Den schlimm­sten Denk­fehler aber macht der Plap­per-Forsch­er, in dem er annimmt, dass der Men­sch durch Com­put­er intel­li­gen­ter wird. Dabei kann der Men­sch nur erfind­en, was er sich erdenken kann — lei­der fehlt in diesem Denken die Erken­nt­nis ein­er Unendlichkeit oder des Unmöglichen. Und deswe­gen geschieht nichts Neues unter der Sonne — wir hauen uns immer noch die Knüp­pel auf die Köpfe, wie damals in der Höh­le. War­wick ver­gisst, dass mit jedem men­schlichen Prozess, den wir an eine Mas­chine abgeben, ein Teil unseres Men­sch­seins und der Wahrnehmung ver­lorenge­ht. Und weil der Men­sch nur glaubt, was er wahrnehmen kann, wird der Hor­i­zont immer klein­er. Am schlimm­sten trifft es ger­ade die Phan­tasie, welche noch Visio­nen pro­duzieren kön­nte.

Herr War­wick, wenn Sie mit Ihrem Bewusst­sein und Ihrer Wahrnehmung so unzufrieden sind, dann machen sie Yoga.
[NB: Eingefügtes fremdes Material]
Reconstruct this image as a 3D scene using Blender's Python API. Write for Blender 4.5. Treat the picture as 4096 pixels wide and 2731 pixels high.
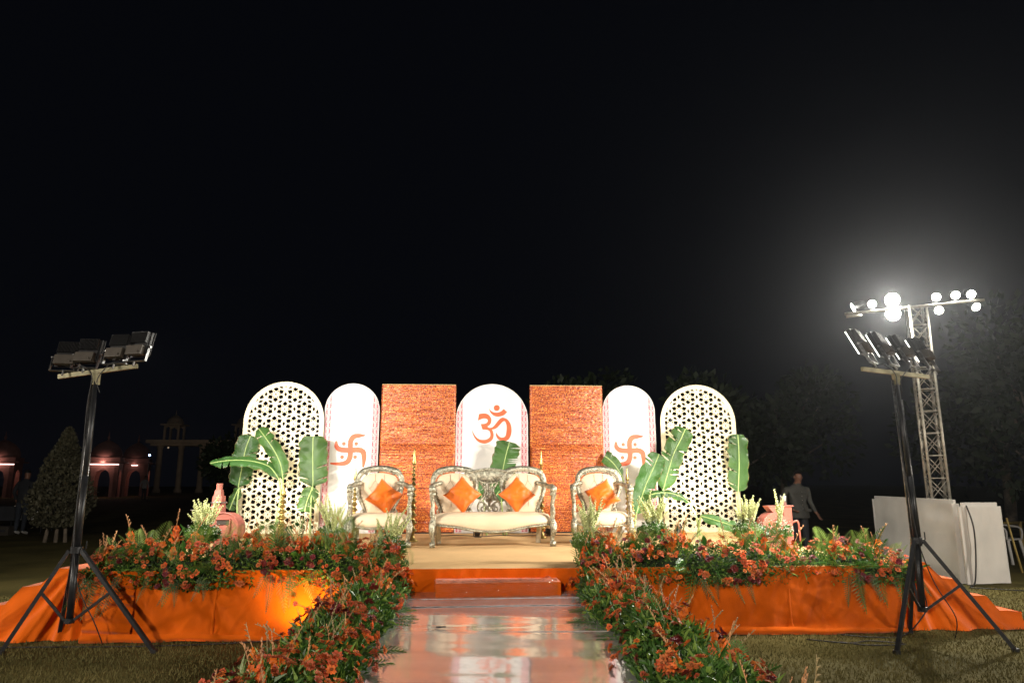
import bpy, bmesh, math, random
from mathutils import Vector, Matrix, Quaternion, noise
R = math.radians
sc = bpy.context.scene
for o in list(bpy.data.objects): bpy.data.objects.remove(o)
COL = sc.collection

# ------------------------------------------------------------------ camera, sky, exposure
cam_d = bpy.data.cameras.new('camera'); cam = bpy.data.objects.new('camera', cam_d); COL.objects.link(cam)
cam_d.sensor_width = 36; cam_d.lens = 24; cam_d.clip_start = 0.05; cam_d.clip_end = 1000
cam.location = (-0.22, 0, 1.47); cam.rotation_euler = (R(90 + 11.4), 0, R(-3.2))
sc.camera = cam
w = bpy.data.worlds.new('World'); sc.world = w; w.use_nodes = True
nt = w.node_tree; bg = nt.nodes['Background']
bg.inputs[0].default_value = (0.42, 0.52, 0.85, 1); bg.inputs[1].default_value = 0.0033
sc.view_settings.view_transform = 'Standard'; sc.view_settings.look = 'None'
sc.view_settings.exposure = 0; sc.view_settings.gamma = 1; sc.view_settings.use_curve_mapping = False
sc.render.engine = 'CYCLES'
sc.cycles.use_denoising = True
sc.cycles.max_bounces = 6; sc.cycles.diffuse_bounces = 2; sc.cycles.glossy_bounces = 3
sc.cycles.transmission_bounces = 3; sc.cycles.volume_bounces = 0; sc.cycles.transparent_max_bounces = 6
sc.cycles.sample_clamp_indirect = 4
sc.cycles.caustics_reflective = False; sc.cycles.caustics_refractive = False

def spot(name, loc, aim, watts, cone, blend=0.5, radius=0.08, col=(1, .93, .82), parent=None):
    d = bpy.data.lights.new(name, 'SPOT'); d.energy = watts; d.spot_size = R(cone); d.spot_blend = blend
    d.shadow_soft_size = radius; d.color = col
    o = bpy.data.objects.new(name, d); COL.objects.link(o)
    o.location = loc
    o.rotation_euler = (Vector(aim) - Vector(loc)).to_track_quat('-Z', 'Y').to_euler()
    return o
# two more floodlight stands of the venue stand left and right of the photographer; the stands' shadows on the orange cloth come from them
spot('floodlight_beam_right', (13.6, 1.4, 2.9), (2.0, 8.6, 0.5), 2200, 84, .6, .38, (1, .90, .76))
spot('floodlight_beam_left', (-11.5, 2.6, 3.0), (-1.6, 8.2, 0.5), 2200, 84, .6, .38, (1, .90, .76))
spot('added_front_light', (-3.2, -6.5, 4.2), (0, 7.6, 0.5), 3000, 112, .7, .22, (1, .90, .76))  # unseen light added behind the camera to brighten the step and borders

# ------------------------------------------------------------------ helpers
def tag(o, label=None, cat=None, group=None, kind=None):
    if label: o['label'] = label
    if cat: o['category'] = cat
    if group: o['group'] = group
    if kind: o['kind'] = kind
    return o
def empty(name, loc=(0, 0, 0), rz=0, label=None, cat=None, group=None):
    o = bpy.data.objects.new(name, None); COL.objects.link(o); o.location = loc; o.rotation_euler = (0, 0, rz)
    o.empty_display_size = .1
    return tag(o, label, cat, group)
def inst(name, me, parent=None, loc=(0, 0, 0), rot=None, s=1):
    o = bpy.data.objects.new(name, me); COL.objects.link(o)
    if parent: o.parent = parent
    o.location = loc
    if rot is not None:
        if isinstance(rot, Quaternion): o.rotation_mode = 'QUATERNION'; o.rotation_quaternion = rot
        else: o.rotation_euler = rot
    o.scale = (s, s, s) if isinstance(s, (int, float)) else s
    return o
def copy_tree(o, parent=None):
    c = o.copy(); COL.objects.link(c); c.parent = parent
    for ch in list(o.children): copy_tree(ch, c)
    return c

def smooth_path(pts, n=6, closed=False):
    P = [Vector(p) for p in pts]; out = []; N = len(P)
    for i in range(N if closed else N - 1):
        if closed: a, b, c, d = P[(i-1) % N], P[i], P[(i+1) % N], P[(i+2) % N]
        else: a, b, c, d = P[max(i-1, 0)], P[i], P[i+1], P[min(i+2, N-1)]
        for k in range(n):
            t = k / n
            out.append(.5*((2*b) + (c-a)*t + (2*a-5*b+4*c-d)*t*t + (3*b-a-3*c+d)*t**3))
    if not closed: out.append(P[-1])
    return out
def lerp_list(vals, n):
    out = []
    for i in range(n):
        t = i/(n-1)*(len(vals)-1); k = min(int(t), len(vals)-2); out.append(vals[k]+(vals[k+1]-vals[k])*(t-k))
    return out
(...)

Es ist schon eine ganze Weile her und sog­ar einige Kol­le­gen ihrer Forschungszun­ft haben erkan­nt, dass Yoga bewusst­sein­ser­weit­ernd wirkt und die Wahrnehmung sen­si­bil­isiert. Und das Beste kommt noch: Sie wer­den nicht als ros­tiger Robot­er im Alt­met­all enden.